State comptroller's audit finds problems in Otselic

Jul. 22—A New York State Comptroller's audit of the town of Otselic pointed out several problems with financial reporting and found a conflict of interest.

The report's key findings were as follows: the supervisor did not provide the town board with accurate financial reports; the board did not review the supervisor's financial reports yearly; the required yearly financial reports were not filed to the comptroller's office from 2016 through 2020; a board member had a prohibited interest in the contracts between the town and his auto parts businesses; and the town board did not adopt a code of ethics policy required by law.

The report said Supervisor Marjorie Davis took office in January 2018. It said the prior supervisor did not file the annual reports in 2016 and 2017. It said Davis told the auditors that she didn't have access to the previous supervisor's records and because those two years' reports weren't filed, she couldn't file the 2018 and 2019 financial reports.

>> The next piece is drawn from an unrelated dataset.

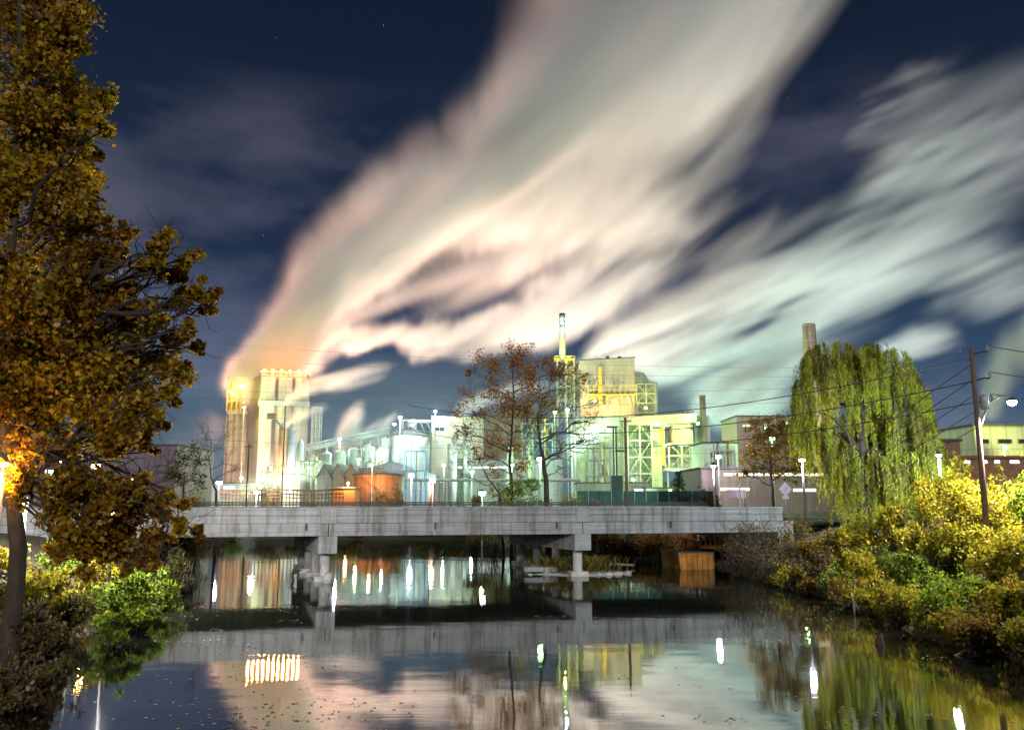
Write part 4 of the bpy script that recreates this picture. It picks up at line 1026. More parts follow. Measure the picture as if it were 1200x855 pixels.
# ---- boiler house
Y = 300; ro = thing('boiler_house', 720, Y, 'tall faded pink boiler house with yellow walkways', 'building')
zt = Zp(420, Y); zb_ = Zp(488, Y); x0 = X(680, Y, 455); x1 = X(744, Y, 455); x2 = X(752, Y, 455)
k = MB(); k.prism([(x0, zb_), (x1, zb_), (x1, zt), (x0, zt - 1.0)], Y, Y + 17); k.build('wall', PINK, ro)
k = MB(); k.prism([(x0 - .15, zt - 5.0), (x1 + .15, zt - 4.0), (x1 + .15, zt + .25), (x0 - .15, zt - .75)], Y - .2, Y + 17.2); k.build('upper_band', panelmat('pink_band_cladding', (0.40, 0.31, 0.28), STAIN, 3, 6), ro)
k = MB(); k.prism([(x0 - .4, zt - .74), (x1 + .4, zt + .26), (x1 + .4, zt + .6), (x0 - .4, zt - .4)], Y - .5, Y + 17.5); k.build('roof', ROOFD, ro)
k = MB()
for px in (712, 726): p = P(px, 420, Y + 3); MB().cyl((p.x, Y + 3, zt - .4), .7, 1.7, 10).build('roof_vent', ROOFD, ro)
k = MB(); k.prism([(x1 + .16, zb_), (X(770, Y + 6, 460), zb_), (X(770, Y + 6, 460), Zp(446, Y)), (X(763, Y + 6), Zp(443, Y)), (X(757, Y + 6), Zp(434, Y)), (x1 + .16, Zp(432, Y))], Y + 5, Y + 17); k.build('stepped_annex', GREY, ro)
k = MB(); frame(k, x1 + .5, X(768, Y, 470), Y - .5, Y + 4.5, Zp(495, Y), Zp(450, Y), 2, 4, .16); k.build('stair_tower', CREAM, ro)
for py in (463,):
    k = MB(); za = Zp(py, Y); k.box(((X(690, Y) + x1) / 2, Y - 1.2, za), (x1 - X(690, Y), 2.3, .25)); rail(k, [(X(690, Y), Y - 2.3, za), (x1, Y - 2.3, za)], 3.2, .1); k.build('walkway', YELLOW, ro)
    k = MB()
    for px in (696, 712, 728, 742): k.tube([P(px, 463, Y - 2.2), P(px, 475, Y)], .15, 4)
    k.build('walkway_bracket', YELLOW, ro)
k = MB(); pbox(k, 701.5, 705.5, 429, 473, Y - 1.5, 1.2); k.build('riser_duct', YELLOW, ro)
k = MB()
for px in (694, 722): 
    p = P(px, 450, Y - .6); k.prism([(p.x - 1, Zp(453, Y)), (p.x + 1, Zp(453, Y)), (p.x + .35, Zp(446, Y)), (p.x - .35, Zp(446, Y))], Y - 1.2, Y - .2)
k.build('wall_hood', GREY, ro)
k = MB(); pbox(k, 676, 737, 488, 592, Y + .8, 16); k.build('lower_wall', LGREY, ro)
k = MB(); pbox(k, 664, 681, 425, 470, Y + 8, 8); k.build('side_bay', PINK, ro)
at_base(ro, X(710, Y), Y)
# slender stack beside it
Y = 304; ro = thing('steel_stack', 659, Y, 'slender grey steel stack with lit tip on a yellow railed platform', 'stack')
p = P(659, 400, Y); MB().tube([(p.x, Y, Zp(424, Y)), (p.x, Y, Zp(380, Y)), (p.x, Y, Zp(368, Y))], [1.15, 1.05, 1.05], 20).build('shaft', LGREY, ro, smooth=True)
MB().cyl((p.x, Y, Zp(378, Y)), 1.12, Zp(368, Y) - Zp(378, Y) + .2, 20).build('dark_tip', ROOFD, ro, smooth=True)
k = MB(); za = Zp(422, Y); k.box((p.x + .6, Y, za), (7.5, 5, .3)); rail(k, [(p.x - 3.1, Y - 2.4, za), (p.x + 4.3, Y - 2.4, za)], 1.2, .08); k.build('platform', YELLOW, ro)
k = MB(); frame(k, p.x - 2, p.x + 4, Y - 2, Y + 2, Zp(500, Y), za - .2, 2, 5, .2); k.build('support_frame', CREAM, ro)
at_base(ro, p.x, Y)
# ---- sloping conveyor house and lower wing
ro = thing('conveyor_house', 715, 285, 'sloping grey covered conveyor before the boiler house', 'conveyor')
a = P(678, 536, 284); b = P(726, 500, 284); k = MB(); d = Vector((0, 4, 0)); u = Vector((0, 0, 2.6))
k.add([a, b, b + d, a + d, a + u, b + u, b + u + d, a + u + d], [(0, 3, 2, 1), (4, 5, 6, 7), (0, 1, 5, 4), (2, 3, 7, 6), (0, 4, 7, 3), (1, 2, 6, 5)]); k.build('casing', LGREY, ro)
k = MB()
for px, py in ((690, 528), (705, 516), (720, 505)): q = P(px, py, 284); k.tube([(q.x, 285, G0), (q.x, 285, q.z)], .25, 5); k.tube([(q.x, 287, G0), (q.x, 287, q.z)], .25, 5)
k.build('leg', STEEL_G, ro); at_base(ro, X(700, 284), 284)
Y = 288; ro = thing('process_wing', 778, Y, 'open multi level steel process wing with pale beam roof right of the boiler house', 'building')
k = MB(); k.prism([(X(735, Y, 495), Zp(497, Y)), (X(816, Y, 495), Zp(495, Y)), (X(816, Y, 495), Zp(484, Y)), (X(795, Y, 495), Zp(485, Y)), (X(735, Y, 495), Zp(489, Y))], Y - .3, Y + 14); k.build('roof_beam', CREAM, ro)
k = MB(); frame(k, X(736, Y, 530), X(764, Y, 530), Y, Y + 10, G0, Zp(497, Y), 2, 5, .2); k.build('frame', STEEL, ro)
k = MB(); pbox(k, 737, 763, 498, 580, Y + 10.4, .5); k.build('back_wall', STEEL_G, ro)
k = MB(); pbox(k, 764, 776, 502, 592, Y + 2, 8); k.build('stair_shaft', LGREY, ro)
k = MB(); pbox(k, 770, 776, 502, 506, Y + 1.7, .3); pbox(k, 776, 779, 497, 545, Y + .5, 1); k.build('yellow_duct', YELLOW, ro)
k = MB(); pbox(k, 789, 812, 497, 520, Y, 10); k.build('dust_collector', PINK, ro)
k = MB(); pbox(k, 793, 797, 500, 519, Y - .4, .39); pbox(k, 803, 810, 502, 516, Y - .3, .29); k.build('access_hatch', GREY, ro)
k = MB(); frame(k, X(783, Y, 540), X(813, Y, 540), Y - 2, Y + 6, Zp(548, Y), Zp(520, Y), 2, 2, .2); k.build('braced_frame', STEEL, ro)
k = MB(); pbox(k, 785, 811, 523, 547, Y + 6.4, .5); k.build('screen', GREY, ro)
k = MB(); pbox(k, 780, 815, 548, 551, Y - 2.5, 9); rail(k, [(X(780, Y), Y - 2.5, Zp(548, Y)), (X(815, Y), Y - 2.5, Zp(548, Y))], 1.1, .06); k.build('floor_deck', STEEL, ro)
k = MB()
for px in (783, 798, 813): p = P(px, 570, Y); k.box((p.x, Y, (G0 + Zp(551, Y)) / 2), (.5, .5, Zp(551, Y) - G0))
k.build('leg', STEEL, ro)
k = MB(); pbox(k, 815, 833, 487, 592, Y + 6, 9); k.build('green_annex', STEEL_G, ro)
k = MB()
for px in (800, 807, 812): pbox(k, px - 1.6, px + 1.6, 482, 485, Y + 3, 2)
k.build('roof_fan', ROOFD, ro)
at_base(ro, X(778, Y), Y)
Y = 292; p = P(823.5, 480, Y); ro = empty('brown_stack', (p.x, Y, G0), 0, 'short rusty brown stack rising from the green annex', 'stack')
MB().cyl((0, 0, 0), 1.05, Zp(463, Y) - G0, 18).build('shaft', BROWN, ro, smooth=True); MB().cyl((0, 0, Zp(463, Y) - G0 - .6), 1.15, .5, 18).build('rim', BROWN, ro)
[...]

The report said auditors reviewed the supervisor's accounting records for accuracy for the December 2018 and 2019 general, highway, water and trust and agency funds. Auditors looked at 22 deposits and interfund transfers "totaling approximately $200,000," 87 canceled check images "totaling approximately $79,500," and six cash withdrawals "totaling $199,000."

They then looked to see if the money was recorded accurately in the supervisor's financial records. The report found that the withdrawals were not recorded in the accounting software, but were deposited in other town accounts. The audit said the supervisor did not record "19 transactions totaling $127,000," in the accounting software of the deposits and transfers, however, "one totaling $25,000 was recorded twice." For the canceled checks the report said, "Aside from minor discrepancies discussed with Town officials, these disbursements were appropriately recorded and for proper Town purposes."

According to the report, Davis told the auditors that she didn't know the software and was, "trying to obtain training on how to use the software."

The audit said the town board did not audit or have a public accountant audit the supervisor's financial reports annually. It said board members were unaware that they had to audit the financials of the supervisor yearly and figured they didn't need to, "because the Supervisor submitted financial reports to the Board," monthly.

The comptroller's office made several recommendations to the board and supervisor, including periodically reviewing the supervisor's financial records, auditing the supervisor's financial records annually, correcting errors in the accounting records and maintaining accurate records.

Davis and the town board responded to the audit in a letter dated June 8. It said: "The Board acknowledges that it has not received nor asked for several of the monthly reports recommended. However, the Board has received and reviewed financial reports from the Supervisor at every meeting since the current supervisor took office January 1, 2018."

The audit also found a conflict of interest with a board member and contracts his businesses received from the town. According to the audit, state law allows up to $750 in contracts between a town employee or board member and the town. The audit said the town board member was president and owned more than 5% of the stock in two automotive supply businesses where the town buys supplies.

According to the audit, one of the businesses made $2,463 in 2019 and $1,132 as of July 31, 2020, while the other business made $1,036 in 2019 and $565 as of July 31, 2020. Auditors reviewed all the invoices submitted by the businesses.

"Although our testing did not reveal any irregularities in pricing, when officials, in their private capacities, conduct business with the municipality for which they serve, the public may question the appropriateness of these transactions," the report said. "Such transactions may create an actual conflict of interest or, at a minimum, the appearance of impropriety."

The town responded to the conflict of interest in the letter of response, "Town officials agree in theory with the concept of 'conflict of interest.' The reality in small towns is a bit different. In a small town, such as Otselic, conflicts of interest are nearly impossible to avoid."

The report stated that the town board did not have a code of ethics as required by law. The letter in response did not address that problem.